Поэма пропадала дважды: в первый раз она выпала из телеги, на которой я ехал в Крюково; крестьянин, нашедший сверток, его мне принес; 48 через два года опять поэма пропала 49 : в дни, когда я хотел возвратиться к ней, как знак того, что слово, искавшее выраженья, — не будет произнесено, что «Боренька» в Андрее Белом будет сидеть и впредь не обретшим слов идиотиком.

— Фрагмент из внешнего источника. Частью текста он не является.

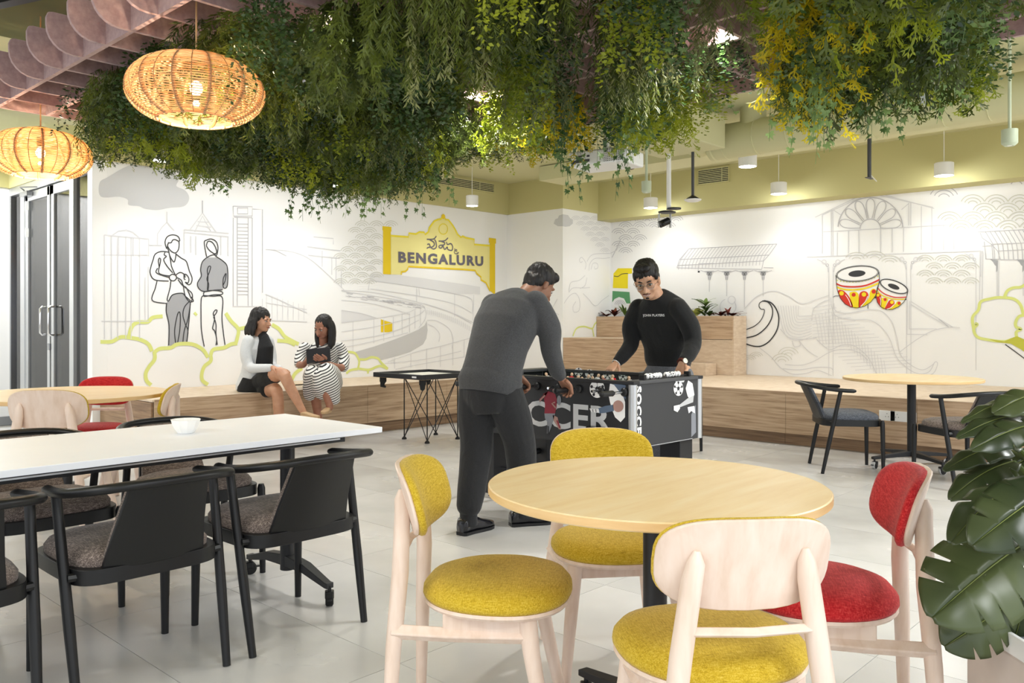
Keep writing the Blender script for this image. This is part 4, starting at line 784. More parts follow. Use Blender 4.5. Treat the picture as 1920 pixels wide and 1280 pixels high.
for k, p in enumerate(GRID_LIGHTS):
    t = thing('spotlight', ['bright spotlight in the baffle grid above the football table', 'bright spotlight in the grid at the top right, behind ivy', 'spotlight behind foliage right of the near pendant lamp', 'spotlight above the foreground round table, out of the frame', 'spotlight in the grid above the white table', 'spotlight in the grid above the far right foliage'][k], 'lamp', (p[0], p[1], 2.735))
    MB().lathe([(.035, 0), (.045, -.004), (.048, .0), (.048, .09), (.001, .09)], 24).obj('housing', 'white_gloss', t); MB().tube([(0, 0, .09), (0, 0, ZC-2.735)], .006, 8).obj('drop_rod', 'black', t); MB().lathe([(.001, -.006), (.034, -.005), (.034, -.001), (.001, -.001)], 20).obj('lens', 'lens_glow', t)
# ================================================================ rattan pendant lamps
leafmat('rattan', 'EBC592', 'F8E2BC', .6, .6); mat('rattan_dark', 'B08A62', .7)
def rattan_lamp(label, loc):
    t = thing('pendant_lamp', label, 'lamp', loc, 0, 'rattan pendant lamps')
    R_ = .325
    def pr(a): # profile: a from top (0) to bottom (1)
        th = radians(-12+0)+a*radians(180)
        ang = radians(22)+a*radians(138)
        return (.105+.20*sin(ang), .148*cos(ang)*(1 if ang < pi/2 else .95))
    N_ = 34
    for k in range(N_):
        r, z = pr(k/(N_-1)); rr_ = random.Random(k)
        pts = [((r+.0015*sin(j*2.3+k))*cos(2*pi*j/60), (r+.0015*sin(j*2.3+k))*sin(2*pi*j/60), z+.0012*sin(j*1.7+k*2)) for j in range(61)]
        MB().tube(pts, .0033, 5, cap=False).obj('cane_hoop', 'rattan', t)
    for j in range(24):
        a = 2*pi*j/24; pts = [((pr(q/14)[0]+.003)*cos(a), (pr(q/14)[0]+.003)*sin(a), pr(q/14)[1]) for q in range(15)]
        MB().tube(pts, .0022, 5).obj('cane_rib', 'rattan_dark', t)
    for j in range(12):
        a = 2*pi*(j+.5)/12; pts = [((pr(q/14)[0]-.012)*cos(a), (pr(q/14)[0]-.012)*sin(a), pr(q/14)[1]) for q in range(15)]
        MB().tube(pts, .0085, 6).obj('frame_rib', 'rattan_dark', t)
    r0, z0 = pr(0); r1, z1 = pr(1)
    tr = MB()
    for k in range(7): q = r0*(1-k/8)+.03*k/8; tr.tube([(q*cos(2*pi*j/40), q*sin(2*pi*j/40), z0+.005*k) for j in range(41)], .004, 5, cap=False)
    tr.obj('top_coil', 'rattan', t)['kind'] = 'stuff'
    nk = MB()
    for k in range(5): nk.tube([((.062-.004*k)*cos(2*pi*j/30), (.062-.004*k)*sin(2*pi*j/30), z0+.006+.0075*k) for j in range(31)], .005, 5, cap=False)
    nk.obj('woven_neck', 'rattan_dark', t)['kind'] = 'stuff'
    MB().tube([(r1*cos(2*pi*j/50), r1*sin(2*pi*j/50), z1) for j in range(51)], .005, 6, cap=False).obj('mouth_ring', 'rattan', t)
    MB().tube([(0, 0, z0+.03), (0, 0, .5 if loc[2] > 2.1 else .5)], .0045, 8).obj('cord', 'rattan', t)
    MB().tube([(0, 0, .5), (0, 0, ZC-loc[2]-.01)], .0045, 8).obj('cord', 'rattan', t)
    MB().lathe([(.001, .05), (.022, .05), (.022, .12), (.001, .12)], 16).obj('socket', 'black', t)
    MB().ell((0, 0, .015), (.028, .028, .034), 16, 10).obj('bulb', 'bulb', t)
    light('pendant_bulb_light', 'POINT', (loc[0], loc[1], loc[2]-.055), 17, (1, .80, .55), .014).visible_camera = True
    return t
L1 = ondep(368, 172, 3.88); L2 = ondep(76, 291, 5.43)
rattan_lamp('large woven rattan lamp glowing above the white table', tuple(L1)); rattan_lamp('woven rattan lamp glowing above the far round table at the left', tuple(L2))
# ================================================================ hanging artificial foliage
leafmat('leaf_olive', '35421A', '6F7D32', .42, .4); leafmat('leaf_dark', '213A1C', '4B6633', .35, .3); leafmat('leaf_lime', '6E8020', 'B4BE36', .4, .5)
leafmat('leaf_yellow', 'B8A40E', 'EBDA2A', .5, .55); leafmat('leaf_ivy', '3A5A2E', '92AE68', .35, .3); leafmat('leaf_grey', '667048', 'A2A66C', .5, .35); mat('stem', '3B3A1C', .7)
def leaf_quad(b, p, d, n_, l, w):
    s_ = d.cross(n_); s_ = s_.normalized()*w if s_.length > 1e-5 else Vector((w, 0, 0))
    b.add([p, p+d*l*.45+s_, p+d*l, p+d*l*.45-s_], [(0, 1, 2, 3)])
def rv(r): 
    v = Vector((r.uniform(-1, 1), r.uniform(-1, 1), r.uniform(-1, 1))); return v.normalized() if v.length > .01 else Vector((1, 0, 0))
def stems(r, n, L_, spread, droop=1.0):
    out = []
    for k in range(n):
        a = r.uniform(0, 2*pi); q = spread*sqrt(r.random()); l = L_*r.uniform(.55, 1.0)
        st = Vector((q*.5*cos(a), q*.5*sin(a), 0)); pts = []
        for i in range(9):
            t_ = i/8; pts.append(st+Vector((cos(a), sin(a), 0))*q*(t_**.6)*1.0+Vector((r.uniform(-.01, .01), r.uniform(-.01, .01), -l*t_)))
        out.append(pts)
    return out
def along(pts, t_):
    f = t_*(len(pts)-1); i = min(int(f), len(pts)-2); return pts[i].lerp(pts[i+1], f-i), (pts[i+1]-pts[i]).normalized()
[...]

С. М. Соловьев любил философствовать о психологии творчества; он мне повторял: «Твой Тромпетер, носящий белый мундир и враждующий с рыжебородым, — просто Том, зарычавший на сетера дяди Вити». Мы наблюдали однажды грызню белого понтера с рыжим сетером Коваленских; на следующий день я строчил про «рыжебородого» праотца, ведущего бой с «солнечным» лейтенантом. Сережа доказывал: внешний повод к писанию не адекватен сюжету; всякий пустяк — предлог к поджигу; пламя, вылетевшее из спички, продолжает питаться не ею, а бревнами горящего дома.
В июне казалось: тишина скопила энергию электричества, чтобы вспыхнула молния слов; оказалось: мы не высекли молнии; откуда-то она в нас ударила, расщепив ствол отношений, чтобы три жизни, как три раздельных сука со спаленными листьями, угрожающе протянули друг к другу свои коряги.
Душила жара; в первых числах июля мы тронулись в Крюково: 51 под громыхавшие тучи; когда же садились в вагон, то ударил град: в окна; и — вспых:
— «Старый бог разгремелся», — смеялся Сережа.
В Подсолнечной наняли таратайку и стали разбрызгивать слякоти; когда спустились в ручьистый овраг, то разлив стал грозить передку; холодело; очистилось небо. И вдруг из-за зелени выбежал двор; дом, крыльцо; распахнута дверь; Блок с женой, с матерью:
— «Приехали», — сказал он в нос; с не очень веселой улыбкой раздвинулся рот, и мутнели глаза; в сером, отяжелевшем лице подчеркнулись морщиночки; пегое пальтецо с короткими рукавами делало его и длинней и рукастей, — не молодцем в вышитой лебедями рубашке, как в прошлом году, а скорей лицедеем заезжего деревенского балагана; бледная, чуть натянутая Л. Д. [Любовь Дмитриевна, жена Блока] встретила нас, кутаясь в темный, теплый платок; покраснел носик Александры Андреевны; [Мать Блока] выморгнула и Марья Андреевна [Бекетова, тетка Блока].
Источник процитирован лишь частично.